Speaking last week at New York’s Temple Emanu-El, Barack Obama shared with the audience the news that in terms of his Mideast policy, he and his staff would often joke that he was “basically a liberal Jew.”
While he didn’t elaborate, we presume it was a throwback to his observation years ago that you can be pro-Israel without buying into the Likud program. Indeed, he has often touted the virtues of the liberal organization J Street’s credo of maximizing accommodation of Palestinian demands being as far more in tune with Israel’s true national interests than AIPAC’s “Israel First” agenda.
There is no denying that as president, Mr. Obama was very generous in terms of supplying Israel with the weapons it needed to defend itself. But it was in the area of Israel’s political future as a robust and flourishing democracy where he fell woefully short. As we have long noted, he was intent on promoting American identification with the Muslim world. And to his mind, at the very least, this necessitated cooling off America’s relationship with Israel.

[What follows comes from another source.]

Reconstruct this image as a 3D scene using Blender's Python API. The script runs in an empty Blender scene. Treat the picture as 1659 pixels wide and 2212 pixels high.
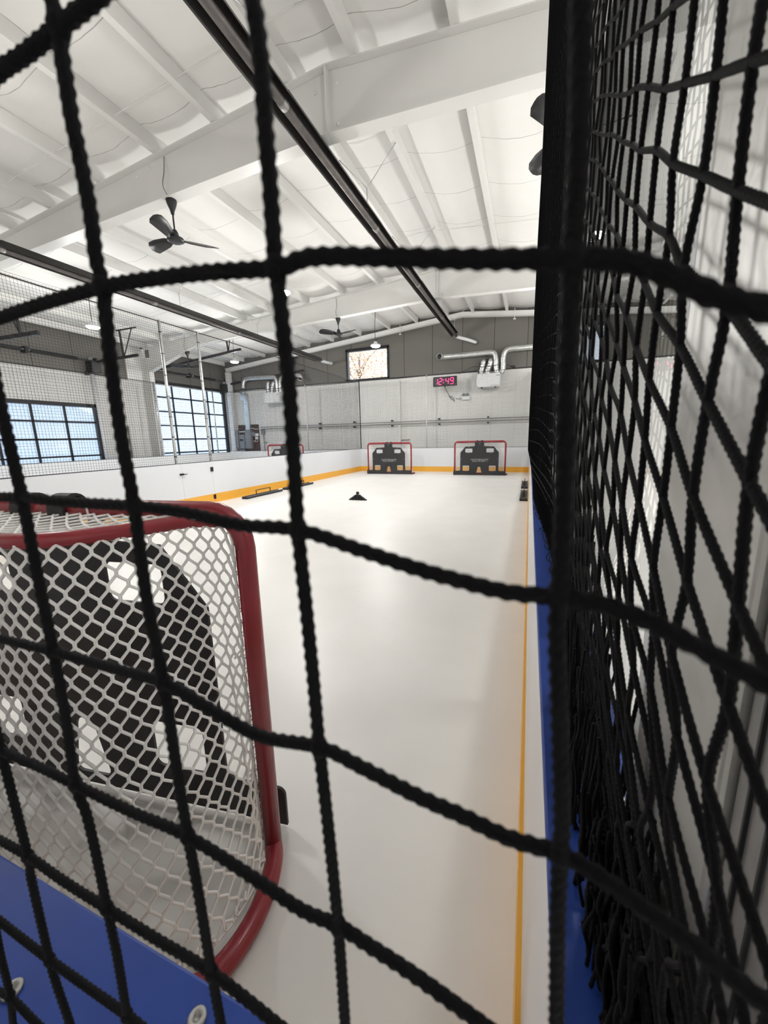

To be sure, the new revelations about a somewhat symbiotic relationship with Rev. Farrakhan makes us wonder whether there was something more insidious in play. But it is enough to note that the Obama approach served to encourage the Palestinian leadership to refuse to close a peace deal in the expectation that Mr. Obama’s administration would continually pressure Israel to make ever-greater concessions.
In any event, we fail to see the humor in Mr. Obama’s joke about being referred to as “a liberal Jew.” In fact, we suggest the former president’s jocular tone was actually his smirky way of saying that the liberal left in the Jewish community gave him the cover he needed to do what he wanted to do in the first place.